2. Recentrer la formation continue autour de l'établissement

La formation continue a longtemps été pensée en dehors de l'établissement, dans une logique purement descendante. Si les choses ont commencé à évoluer et la place de l'établissement dans l'écosystème de la formation à se renforcer, le modèle de la formation construite autour des besoins spécifiques d'un établissement est encore très largement minoritaire.

Il est cependant certain que les formations d'initiatives locales (FIL) représentent une part croissante des formations. D'après les données de la DGESCO, les FIL constituent environ un quart des formations dispensées au niveau national. Dans l'académie de Paris, en 2018, il existait déjà 320 FIL dans le second degré et 40 dans le premier degré46(*), malgré un succès qualifié par l'inspection générale de « mitigé ».

Pour répondre aux critiques générales exprimées à l'encontre de la formation continue, les FIL ne peuvent être une réplique au niveau de l'établissement des formations académiques, mais doivent en constituer une transposition en fonction des besoins spécifiques de l'établissement. Cela suppose l'investissement du chef d'établissement qui doit disposer d'une marge d'autonomie.

Le plus souvent, en dehors des FIL, les chefs d'établissement n'ont qu'une vision très limitée, voire inexistante sur les formations suivies par leurs enseignants, qui ne peut donc que difficilement être valorisée au niveau de l'établissement.

À l'étranger : l'objectif de « l'établissement formateur »

En Allemagne, dans le Land de Saxe, la responsabilité de la formation interne des enseignants (SCHILF) incombe au directeur de l'école concernée. Les écoles ont reçu des moyens financiers pour la mise en oeuvre de la formation continue des enseignants, qu'elles peuvent utiliser sous leur propre responsabilité et qui sont orientés vers les objectifs spécifiques du développement de leur école.

Au Danemark, le chef d'établissement et l'enseignant définissent ensemble un plan de formation prenant en compte la pertinence des ressources et leur adéquation aux besoins exprimés par ce dernier. Ce plan est pensé comme un droit à la formation continue.
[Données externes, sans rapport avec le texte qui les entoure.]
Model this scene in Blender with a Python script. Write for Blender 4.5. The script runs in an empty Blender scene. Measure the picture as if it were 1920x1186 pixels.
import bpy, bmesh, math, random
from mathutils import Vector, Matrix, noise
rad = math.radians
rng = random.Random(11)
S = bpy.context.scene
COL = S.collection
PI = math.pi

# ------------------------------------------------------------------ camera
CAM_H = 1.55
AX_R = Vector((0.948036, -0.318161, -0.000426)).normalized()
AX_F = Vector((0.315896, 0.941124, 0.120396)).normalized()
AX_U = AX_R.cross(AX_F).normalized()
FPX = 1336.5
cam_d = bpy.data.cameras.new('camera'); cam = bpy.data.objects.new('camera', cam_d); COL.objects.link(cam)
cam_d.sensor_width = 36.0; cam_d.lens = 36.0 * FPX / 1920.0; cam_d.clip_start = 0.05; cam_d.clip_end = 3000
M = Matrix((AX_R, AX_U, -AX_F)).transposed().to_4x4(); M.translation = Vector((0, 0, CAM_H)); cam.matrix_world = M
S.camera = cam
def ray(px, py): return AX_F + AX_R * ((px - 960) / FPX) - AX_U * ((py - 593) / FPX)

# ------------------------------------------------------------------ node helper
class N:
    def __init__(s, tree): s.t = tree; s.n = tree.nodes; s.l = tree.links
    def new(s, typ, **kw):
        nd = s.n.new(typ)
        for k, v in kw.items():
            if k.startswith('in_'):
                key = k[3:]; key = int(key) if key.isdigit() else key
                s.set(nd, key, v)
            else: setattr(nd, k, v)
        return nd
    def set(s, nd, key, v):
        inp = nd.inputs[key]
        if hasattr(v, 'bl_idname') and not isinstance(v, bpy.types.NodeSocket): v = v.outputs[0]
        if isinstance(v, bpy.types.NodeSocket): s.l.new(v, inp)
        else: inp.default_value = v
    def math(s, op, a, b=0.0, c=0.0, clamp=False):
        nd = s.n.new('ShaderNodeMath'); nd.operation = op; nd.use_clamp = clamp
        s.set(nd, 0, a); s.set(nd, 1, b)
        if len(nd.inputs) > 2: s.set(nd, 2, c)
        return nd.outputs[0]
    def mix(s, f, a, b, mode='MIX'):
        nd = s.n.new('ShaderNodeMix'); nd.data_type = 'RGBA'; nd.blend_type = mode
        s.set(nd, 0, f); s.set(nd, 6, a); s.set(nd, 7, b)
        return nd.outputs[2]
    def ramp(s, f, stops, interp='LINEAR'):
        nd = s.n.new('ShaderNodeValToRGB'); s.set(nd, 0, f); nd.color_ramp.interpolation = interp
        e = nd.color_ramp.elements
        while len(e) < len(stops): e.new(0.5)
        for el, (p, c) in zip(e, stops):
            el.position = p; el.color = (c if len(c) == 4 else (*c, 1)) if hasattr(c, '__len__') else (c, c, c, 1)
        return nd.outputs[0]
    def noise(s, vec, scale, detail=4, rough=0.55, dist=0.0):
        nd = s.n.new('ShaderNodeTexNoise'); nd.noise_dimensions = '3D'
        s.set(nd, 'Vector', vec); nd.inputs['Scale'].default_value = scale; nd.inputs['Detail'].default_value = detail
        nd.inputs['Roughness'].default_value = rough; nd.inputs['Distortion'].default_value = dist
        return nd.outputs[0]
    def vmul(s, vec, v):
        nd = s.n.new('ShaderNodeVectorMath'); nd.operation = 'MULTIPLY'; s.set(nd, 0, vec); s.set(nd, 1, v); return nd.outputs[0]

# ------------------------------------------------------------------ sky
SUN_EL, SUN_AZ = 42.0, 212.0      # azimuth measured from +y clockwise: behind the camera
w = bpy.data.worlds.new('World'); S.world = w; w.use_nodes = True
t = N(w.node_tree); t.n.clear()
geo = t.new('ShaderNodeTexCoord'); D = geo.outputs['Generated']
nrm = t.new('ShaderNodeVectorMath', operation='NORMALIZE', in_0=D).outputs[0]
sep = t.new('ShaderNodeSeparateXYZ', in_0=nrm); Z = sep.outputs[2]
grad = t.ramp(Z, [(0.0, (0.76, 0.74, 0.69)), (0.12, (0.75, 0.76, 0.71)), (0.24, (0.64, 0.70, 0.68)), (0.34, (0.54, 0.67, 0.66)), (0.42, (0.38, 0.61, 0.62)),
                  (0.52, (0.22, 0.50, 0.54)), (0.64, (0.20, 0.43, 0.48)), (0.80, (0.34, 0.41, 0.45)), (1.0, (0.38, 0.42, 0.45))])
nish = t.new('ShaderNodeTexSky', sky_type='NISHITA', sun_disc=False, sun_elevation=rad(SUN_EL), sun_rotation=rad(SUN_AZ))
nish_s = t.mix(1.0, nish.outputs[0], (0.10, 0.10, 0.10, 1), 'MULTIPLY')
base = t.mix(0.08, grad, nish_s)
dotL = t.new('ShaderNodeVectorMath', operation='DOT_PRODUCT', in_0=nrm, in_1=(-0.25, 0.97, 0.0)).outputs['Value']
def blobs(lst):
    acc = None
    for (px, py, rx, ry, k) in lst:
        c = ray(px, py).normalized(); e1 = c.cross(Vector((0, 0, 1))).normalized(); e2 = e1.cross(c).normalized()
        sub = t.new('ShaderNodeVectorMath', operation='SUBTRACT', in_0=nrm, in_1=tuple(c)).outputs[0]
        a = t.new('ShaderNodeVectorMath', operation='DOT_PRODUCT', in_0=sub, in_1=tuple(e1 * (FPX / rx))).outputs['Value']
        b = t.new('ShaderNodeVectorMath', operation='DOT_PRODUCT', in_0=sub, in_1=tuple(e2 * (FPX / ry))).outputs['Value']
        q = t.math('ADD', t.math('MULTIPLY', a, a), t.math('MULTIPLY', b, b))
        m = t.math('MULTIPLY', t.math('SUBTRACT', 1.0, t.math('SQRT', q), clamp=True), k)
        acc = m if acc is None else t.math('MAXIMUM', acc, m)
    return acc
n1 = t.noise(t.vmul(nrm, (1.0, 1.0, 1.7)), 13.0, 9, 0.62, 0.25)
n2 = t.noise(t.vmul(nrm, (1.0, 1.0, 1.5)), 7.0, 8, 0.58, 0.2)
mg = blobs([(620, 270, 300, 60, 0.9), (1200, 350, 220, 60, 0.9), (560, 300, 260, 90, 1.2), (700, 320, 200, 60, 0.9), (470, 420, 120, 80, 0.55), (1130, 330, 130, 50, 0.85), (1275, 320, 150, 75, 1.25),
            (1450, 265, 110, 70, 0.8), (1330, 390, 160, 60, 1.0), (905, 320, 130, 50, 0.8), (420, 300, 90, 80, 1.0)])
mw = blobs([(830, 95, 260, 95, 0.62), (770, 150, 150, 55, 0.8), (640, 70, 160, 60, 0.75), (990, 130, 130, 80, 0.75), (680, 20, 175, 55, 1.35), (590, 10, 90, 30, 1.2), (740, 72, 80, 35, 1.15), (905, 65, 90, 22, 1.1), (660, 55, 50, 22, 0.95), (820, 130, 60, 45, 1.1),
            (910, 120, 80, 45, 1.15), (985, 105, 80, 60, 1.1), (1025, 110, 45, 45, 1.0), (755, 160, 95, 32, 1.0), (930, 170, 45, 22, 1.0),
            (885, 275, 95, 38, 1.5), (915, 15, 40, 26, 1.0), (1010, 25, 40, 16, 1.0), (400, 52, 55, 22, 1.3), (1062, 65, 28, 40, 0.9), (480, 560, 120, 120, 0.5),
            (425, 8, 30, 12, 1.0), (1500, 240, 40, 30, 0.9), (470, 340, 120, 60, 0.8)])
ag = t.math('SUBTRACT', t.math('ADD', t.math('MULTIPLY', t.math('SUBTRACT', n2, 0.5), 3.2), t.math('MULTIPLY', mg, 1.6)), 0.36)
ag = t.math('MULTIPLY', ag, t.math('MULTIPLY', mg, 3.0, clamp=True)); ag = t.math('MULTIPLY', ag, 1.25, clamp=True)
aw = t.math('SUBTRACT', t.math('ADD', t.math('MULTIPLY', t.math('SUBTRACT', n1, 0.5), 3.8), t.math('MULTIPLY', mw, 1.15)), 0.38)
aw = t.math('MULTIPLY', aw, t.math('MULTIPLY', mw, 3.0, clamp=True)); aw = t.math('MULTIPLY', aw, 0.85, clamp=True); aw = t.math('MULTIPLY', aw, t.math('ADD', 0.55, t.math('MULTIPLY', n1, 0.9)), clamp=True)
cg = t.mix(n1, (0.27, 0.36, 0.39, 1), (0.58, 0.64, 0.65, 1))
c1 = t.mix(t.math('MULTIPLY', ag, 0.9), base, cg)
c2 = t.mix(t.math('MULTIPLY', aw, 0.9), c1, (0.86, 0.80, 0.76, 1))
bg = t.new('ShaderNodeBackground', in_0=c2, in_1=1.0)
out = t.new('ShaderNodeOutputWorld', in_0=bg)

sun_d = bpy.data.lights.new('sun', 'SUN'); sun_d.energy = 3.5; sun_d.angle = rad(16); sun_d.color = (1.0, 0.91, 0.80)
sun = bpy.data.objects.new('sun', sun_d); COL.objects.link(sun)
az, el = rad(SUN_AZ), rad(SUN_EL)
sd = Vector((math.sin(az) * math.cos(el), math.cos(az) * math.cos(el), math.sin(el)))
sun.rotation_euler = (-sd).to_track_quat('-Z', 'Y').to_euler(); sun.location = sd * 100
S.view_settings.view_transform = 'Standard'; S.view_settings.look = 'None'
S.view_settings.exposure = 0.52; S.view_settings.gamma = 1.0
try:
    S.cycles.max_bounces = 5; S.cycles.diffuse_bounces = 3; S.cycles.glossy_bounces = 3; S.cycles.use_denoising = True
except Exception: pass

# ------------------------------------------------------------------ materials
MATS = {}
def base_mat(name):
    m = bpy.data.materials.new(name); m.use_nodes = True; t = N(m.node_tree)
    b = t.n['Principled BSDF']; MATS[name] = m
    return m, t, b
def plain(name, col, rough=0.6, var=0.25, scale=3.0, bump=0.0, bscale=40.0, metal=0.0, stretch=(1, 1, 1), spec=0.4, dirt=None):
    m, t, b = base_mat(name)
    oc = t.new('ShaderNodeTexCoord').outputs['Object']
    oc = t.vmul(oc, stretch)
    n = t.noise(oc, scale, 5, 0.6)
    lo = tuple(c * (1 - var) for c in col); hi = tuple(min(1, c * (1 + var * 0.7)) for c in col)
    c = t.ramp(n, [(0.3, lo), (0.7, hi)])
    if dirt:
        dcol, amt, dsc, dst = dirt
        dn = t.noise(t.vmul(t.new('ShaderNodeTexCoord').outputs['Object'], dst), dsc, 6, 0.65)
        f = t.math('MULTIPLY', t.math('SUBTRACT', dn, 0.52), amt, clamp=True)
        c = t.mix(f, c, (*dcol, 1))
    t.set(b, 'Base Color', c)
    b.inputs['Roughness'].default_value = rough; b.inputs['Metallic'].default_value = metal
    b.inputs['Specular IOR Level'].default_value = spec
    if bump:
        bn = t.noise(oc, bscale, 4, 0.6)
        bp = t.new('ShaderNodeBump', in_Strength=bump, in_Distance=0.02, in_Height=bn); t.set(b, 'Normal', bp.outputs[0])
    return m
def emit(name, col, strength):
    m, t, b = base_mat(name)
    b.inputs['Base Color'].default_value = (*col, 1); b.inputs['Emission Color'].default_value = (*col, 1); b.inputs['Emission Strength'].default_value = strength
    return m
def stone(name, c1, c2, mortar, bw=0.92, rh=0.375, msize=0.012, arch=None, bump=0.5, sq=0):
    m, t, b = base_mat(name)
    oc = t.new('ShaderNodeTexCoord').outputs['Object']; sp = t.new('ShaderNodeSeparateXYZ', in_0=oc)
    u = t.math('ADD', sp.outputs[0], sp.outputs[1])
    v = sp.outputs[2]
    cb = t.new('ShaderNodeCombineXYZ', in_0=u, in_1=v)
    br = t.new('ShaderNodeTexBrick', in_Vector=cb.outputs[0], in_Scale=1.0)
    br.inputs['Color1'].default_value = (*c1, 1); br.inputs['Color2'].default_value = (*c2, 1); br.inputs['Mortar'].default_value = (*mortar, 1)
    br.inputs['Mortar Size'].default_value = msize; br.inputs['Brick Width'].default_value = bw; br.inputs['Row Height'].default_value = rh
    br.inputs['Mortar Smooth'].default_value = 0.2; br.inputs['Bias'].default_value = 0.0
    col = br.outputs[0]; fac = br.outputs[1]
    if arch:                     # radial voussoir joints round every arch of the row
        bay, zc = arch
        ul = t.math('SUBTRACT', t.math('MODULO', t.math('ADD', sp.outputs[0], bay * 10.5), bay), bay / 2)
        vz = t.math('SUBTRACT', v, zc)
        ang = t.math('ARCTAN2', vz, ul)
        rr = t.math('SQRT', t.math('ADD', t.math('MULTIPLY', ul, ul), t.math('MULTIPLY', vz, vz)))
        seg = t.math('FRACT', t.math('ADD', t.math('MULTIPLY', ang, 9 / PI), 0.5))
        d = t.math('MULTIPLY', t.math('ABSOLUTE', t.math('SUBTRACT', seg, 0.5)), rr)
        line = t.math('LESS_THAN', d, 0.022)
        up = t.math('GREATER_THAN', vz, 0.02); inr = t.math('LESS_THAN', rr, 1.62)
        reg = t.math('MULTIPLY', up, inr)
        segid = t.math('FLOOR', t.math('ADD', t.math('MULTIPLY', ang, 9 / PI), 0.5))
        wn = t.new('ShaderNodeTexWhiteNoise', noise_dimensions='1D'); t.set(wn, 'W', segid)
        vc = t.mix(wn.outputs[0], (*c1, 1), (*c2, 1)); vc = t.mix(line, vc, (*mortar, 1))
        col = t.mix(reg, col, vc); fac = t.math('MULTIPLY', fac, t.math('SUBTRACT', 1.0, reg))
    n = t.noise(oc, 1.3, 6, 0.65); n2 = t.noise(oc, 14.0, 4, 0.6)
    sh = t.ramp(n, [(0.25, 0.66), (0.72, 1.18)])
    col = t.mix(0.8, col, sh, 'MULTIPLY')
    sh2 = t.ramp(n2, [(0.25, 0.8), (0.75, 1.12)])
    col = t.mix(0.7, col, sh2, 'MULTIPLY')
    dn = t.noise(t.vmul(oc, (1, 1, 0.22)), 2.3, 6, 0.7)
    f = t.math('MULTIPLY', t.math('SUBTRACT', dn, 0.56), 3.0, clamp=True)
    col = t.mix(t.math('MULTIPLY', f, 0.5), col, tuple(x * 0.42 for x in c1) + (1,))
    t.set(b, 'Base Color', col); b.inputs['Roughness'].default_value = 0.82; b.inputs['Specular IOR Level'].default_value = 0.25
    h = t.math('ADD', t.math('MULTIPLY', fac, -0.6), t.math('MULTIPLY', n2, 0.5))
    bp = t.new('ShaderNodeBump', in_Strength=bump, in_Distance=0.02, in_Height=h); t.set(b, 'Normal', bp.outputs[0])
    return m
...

En Angleterre, le chef d'établissement identifie, dans le cadre de son évaluation, les besoins en formation continue de l'enseignant de même que les actions de nature à y répondre. En fonction des ressources dont l'établissement dispose, il peut s'agir de quelques heures, plusieurs jours, parfois une reprise d'études à temps plein aboutissant à une qualification reconnue au niveau national.

Source : L'ingénierie de formation en académie (premier et second degrés) : organisation, intervenants, utilisation des moyens, évaluation des actions, IGÉSR, 2020-138, octobre 2020

Le recentrage d'une partie de la formation continue autour de l'établissement et du projet d'établissement, sans exclure les échelons locaux, académiques et nationaux va selon le rapporteur spécial dans le sens d'une autonomie accrue (et souhaitable) des établissements. En outre, comme indiqué dans le paragraphe précédent, les FIL peuvent engendrer des économies non négligeables et constituer une réponse à la réticence de certains enseignants à se déplacer. Enfin, s'agissant de la gestion des remplacements, les FIL permettent d'anticiper le besoin en amont en simplifiant le pilotage au niveau de l'établissement.

Il est évident que l'intégralité de la formation continue n'a pas vocation à être réalisée sous forme d'initiative locale, du fait d'une part de la faiblesse du taux d'encadrement dans certains établissements, d'autre part de la nécessité de maintenir un pilotage académique et enfin de celle de conserver une dimension individuelle à la formation continue. L'approche locale doit être complémentaire des autres dimensions.

Le rapporteur spécial considère toutefois que la formation continue des enseignants doit continuer de se développer et représenter une proportion plus importante des formations dispensées. Les FIL doivent constituer un volet du projet d'établissement47(*). L'article R. 421-3 du code de l'éducation prévoit déjà que « le projet d'établissement assure la cohérence des différentes activités de formation initiale, d'insertion sociale et professionnelle et de formation continue des adultes dans l'établissement ». Il serait sans doute nécessaire, à défaut d'aller plus loin, de s'assurer de la pleine application de cet article.

Recommandation n° 9 : développer les formations d'initiative locale en associant davantage les chefs d'établissement à la construction des formations et en veillant à une inscription des actions de formation continue au sein du projet d'établissement.


* 45 Source : L'ingénierie de formation en académie (premier et second degrés) : organisation, intervenants, utilisation des moyens, évaluation des actions, IGÉSR, 2020-138, octobre 2020.

* 46 Organisation de la formation continue des enseignants (académie de Paris). Mission d'appui aux académies, IGAENR, septembre 2018.

* 47 La réalisation d'un projet d'établissement est rendue obligatoire par la loi pour une école de la confiance. Cette obligation a été codifiée à l'article L. 401-1 du code de l'éducation.